Please, without the pictures, retype exactly the lines from the start of the material through the line that holds "sprinkler(7.046, 1.640, CEIL, 'small".
--- Begin ---
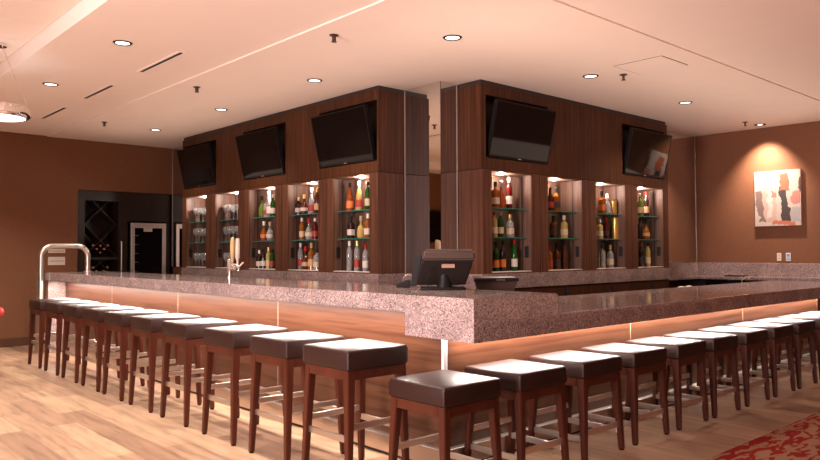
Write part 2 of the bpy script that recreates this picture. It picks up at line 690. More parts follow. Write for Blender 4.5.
# the picture lamp: a darker recessed wall washer
t = thing('picture_light', 'small dark recessed spotlight in the ceiling above the painting', 'ceiling light', (7.393, 1.588, CEIL))
obj('trim_ring', lathe(BM(), [(.045, -.006), (.07, -.008), (.075, 0), (.045, 0)], 24, closed=True), M['black'], t, True)
obj('lens', lathe(BM(), [(.03, -.006), (.03, -.001)], 20), M['lamp'], t)
spot_light('picture_light_beam', (7.36, 1.60, CEIL - .03), (.32, .03, -.85), P_PICTURE, (1, .84, .72), math.radians(86), 1.0, .03)


def sprinkler(x, y, z, label):
    t = thing('ceiling_sprinkler', label, 'sprinkler', (x, y, z), 0, 'ceiling sprinklers')
    obj('flange', lathe(BM(), [(.012, -.012), (.036, -.006), (.036, 0), (.012, 0)], 18), M['bronze'], t, True)
    bm = lathe(BM(), [(.007, -.05), (.009, -.04), (.011, -.012)], 12)
    box(bm, -.017, -.013, -.004, .004, -.05, -.012)
    box(bm, .013, .017, -.004, .004, -.05, -.012)
    lathe(bm, [(.022, -.056), (.022, -.052)], 14)
    obj('head', bm, M['bronze'], t)


sprinkler(.705, 2.115, CEIL, 'small ceiling sprinkler above the bar, closest to the camera')
sprinkler(.705, 4.479, CEIL, 'small ceiling sprinkler over the bar between two downlights')
sprinkler(.705, 7.117, CEIL, 'small ceiling sprinkler near the far lounge wall')
sprinkler(3.54, 1.305, CEIL, 'small ceiling sprinkler beside the flat access hatch')
sprinkler(7.046, 1.640, CEIL, 'small ceiling sprinkler near the picture spotlight')

for (y0, y1), lab in zip(((3.416, 4.275), (5.03, 5.84), (6.548, 7.418)), ('nearest the camera', 'second of three in the lounge ceiling', 'nearest the far lounge wall')):
    z = CEIL + .012
    t = thing('air_slot', 'narrow dark linear air slot in the ceiling, ' + lab, 'air vent', (.048, y0, z), 0, 'linear ceiling air slots')
    obj('slot', box(BM(), .030, .066, y0, y1, z - .003, z), M['black'], t, world_space=True)
    bm = BM()
    box(bm, .012, .030, y0 - .02, y1 + .02, z - .006, z)
    box(bm, .066, .084, y0 - .02, y1 + .02, z - .006, z)
    obj('frame', bm, M['ceiling'], t, world_space=True)
bm = BM()
box(bm, 3.197, 3.656, .725, 1.189, CEIL - .004, CEIL)
t = thing('access_hatch', 'flat square access hatch flush in the ceiling before the televisions', 'ceiling hatch', (3.4265, .957, CEIL))
obj('panel', bm, M['ceiling'], t, world_space=True)
bm = BM()
for a in ((3.189, 3.197, .717, 1.197), (3.656, 3.664, .717, 1.197)):
    box(bm, a[0], a[1], a[2], a[3], CEIL - .002, CEIL)
for a in ((3.197, 3.656, .717, .725), (3.197, 3.656, 1.189, 1.197)):
    box(bm, a[0], a[1], a[2], a[3], CEIL - .002, CEIL)
obj('shadow_gap', bm, M['base'], t, world_space=True)

# pendant drum, mostly out of frame at the lounge side
px_, py_, pz_ = -1.06, 4.65, 2.49
t = thing('pendant_lamp', 'chrome drum pendant lamp with glowing diffuser hung over the lounge', 'pendant lamp', (px_, py_, pz_))
obj('shade', lathe(BM(), [(.215, 0), (.24, .004), (.255, .02), (.257, .055), (.250, .098), (.244, .098), (.244, .024), (.215, .024)], 48, closed=True), M['chrome'], t, True)
obj('diffuser', lathe(BM(), [(.2145, .001), (.2145, .018)], 48), M['lampbig'], t)
for a in (math.radians(-40), math.radians(80), math.radians(200)):
    obj('cable', tube(BM(), [(.247 * math.cos(a), .247 * math.sin(a), .095), (.02 * math.cos(a), .02 * math.sin(a), CEIL + .14 - pz_)], .0025, 6), M['steel'], t)
obj('canopy', lathe(BM(), [(.06, CEIL + .12 - pz_), (.06, CEIL + .147 - pz_)], 24), M['chrome'], t, True)
area_light('pendant_glow', (px_, py_, pz_ - .01), (0, 0, -1), .4, .4, P_PENDANT, (1, .86, .75))

# ------------------------------------------------------------------ back bar cabinets
# 'F' maps (along, depth behind the face, z) of a wing to the room


class Wing:
    def __init__(self, face, start, axis, n, pitch, depth):
        self.face, self.start, self.axis, self.n, self.pitch, self.depth = face, start, axis, n, pitch, depth

    def box(self, bm, a0, a1, d0, d1, z0, z1, bev=0):
        if self.axis == 'y':      # face looks along -x, runs along y
            return box(bm, self.face + d0, self.face + d1, a0, a1, z0, z1, bev)
        return box(bm, a0, a1, self.face + d0, self.face + d1, z0, z1, bev)

    def pt(self, a, d, z):
        return (self.face + d, a, z) if self.axis == 'y' else (a, self.face + d, z)

    def dir(self, a, d, z):
        return (d, a, z) if self.axis == 'y' else (a, d, z)


LW = Wing(2.042, 3.187, 'y', 5, .904, .351)     # depth reaches back to the mirror
RW = Wing(2.324, 2.633, 'x', 4, .907, .320)
Z_SILL, Z_TOP = 1.079, 2.116
NZ0, NZ1 = 1.092, 2.098
SH1, SH2 = 1.446, 1.744
WNAME = {id(LW): 'three-television', id(RW): 'two-television'}
ROWW = {id(LW): 'left', id(RW): 'right'}


def upper_panel(w, tvs, cat_label):
    a0, a1 = w.start, w.start + w.n * w.pitch
    t = thing('upper_panel', cat_label, 'wall panel', w.pt(a0, 0, Z_TOP), 0, 'upper walnut panels')
    z0, z1 = 2.228, 2.852
    bm = BM()
    cuts = sorted((c - .505, c + .505) for c in tvs)
    w.box(bm, a0, a1, 0, .02, Z_TOP, z0)
    w.box(bm, a0, a1, 0, .02, z1, CEIL - .045)
    p = a0
    for c0, c1 in cuts:
        c0, c1 = max(c0, a0 + .02), min(c1, a1 - .02)
        if c0 > p:
            w.box(bm, p, c0, 0, .02, z0, z1)
        p = c1
    w.box(bm, p, a1, 0, .02, z0, z1)
    for c0, c1 in cuts:                       # recess linings
        c0, c1 = max(c0, a0 + .02), min(c1, a1 - .02)
        w.box(bm, c0 - .015, c0, .02, .2, z0 - .02, z1 + .02)
        w.box(bm, c1, c1 + .015, .02, .2, z0 - .02, z1 + .02)
        w.box(bm, c0, c1, .02, .2, z0 - .02, z0)
        w.box(bm, c0, c1, .02, .2, z1, z1 + .02)
    obj('face_board', bm, M['walnut'], t, world_space=True)
    bm = BM()
    w.box(bm, a0, a0 + .02, .02, w.depth, Z_TOP, CEIL - .045)
    obj('side_board', bm, M['walnut'], t, world_space=True)
    bm = BM()
    w.box(bm, a1 - .02, a1, .02, w.depth, Z_TOP, CEIL - .045)
    obj('side_board', bm, M['walnut'], t, world_space=True)
    for c0, c1 in cuts:
        bm = BM()
        w.box(bm, max(c0, a0 + .02), min(c1, a1 - .02), .2, .215, z0 - .02, z1 + .02)
        obj('recess_back', bm, M['crown'], t, world_space=True)
    bm = BM()
    w.box(bm, a0 + .014, a1 - .014, .014, w.depth, CEIL - .045, CEIL - .0005)
    obj('crown_moulding', bm, M['crown'], t, world_space=True)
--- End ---
> [SOLUTION FOR THIS EXERCISE]:
Write part 2 of the bpy script that recreates this picture. It picks up at line 690. More parts follow. Write for Blender 4.5.
# the picture lamp: a darker recessed wall washer
t = thing('picture_light', 'small dark recessed spotlight in the ceiling above the painting', 'ceiling light', (7.393, 1.588, CEIL))
obj('trim_ring', lathe(BM(), [(.045, -.006), (.07, -.008), (.075, 0), (.045, 0)], 24, closed=True), M['black'], t, True)
obj('lens', lathe(BM(), [(.03, -.006), (.03, -.001)], 20), M['lamp'], t)
spot_light('picture_light_beam', (7.36, 1.60, CEIL - .03), (.32, .03, -.85), P_PICTURE, (1, .84, .72), math.radians(86), 1.0, .03)


def sprinkler(x, y, z, label):
    t = thing('ceiling_sprinkler', label, 'sprinkler', (x, y, z), 0, 'ceiling sprinklers')
    obj('flange', lathe(BM(), [(.012, -.012), (.036, -.006), (.036, 0), (.012, 0)], 18), M['bronze'], t, True)
    bm = lathe(BM(), [(.007, -.05), (.009, -.04), (.011, -.012)], 12)
    box(bm, -.017, -.013, -.004, .004, -.05, -.012)
    box(bm, .013, .017, -.004, .004, -.05, -.012)
    lathe(bm, [(.022, -.056), (.022, -.052)], 14)
    obj('head', bm, M['bronze'], t)


sprinkler(.705, 2.115, CEIL, 'small ceiling sprinkler above the bar, closest to the camera')
sprinkler(.705, 4.479, CEIL, 'small ceiling sprinkler over the bar between two downlights')
sprinkler(.705, 7.117, CEIL, 'small ceiling sprinkler near the far lounge wall')
sprinkler(3.54, 1.305, CEIL, 'small ceiling sprinkler beside the flat access hatch')
sprinkler(7.046, 1.640, CEIL, 'small ceiling sprinkler near the picture spotlight')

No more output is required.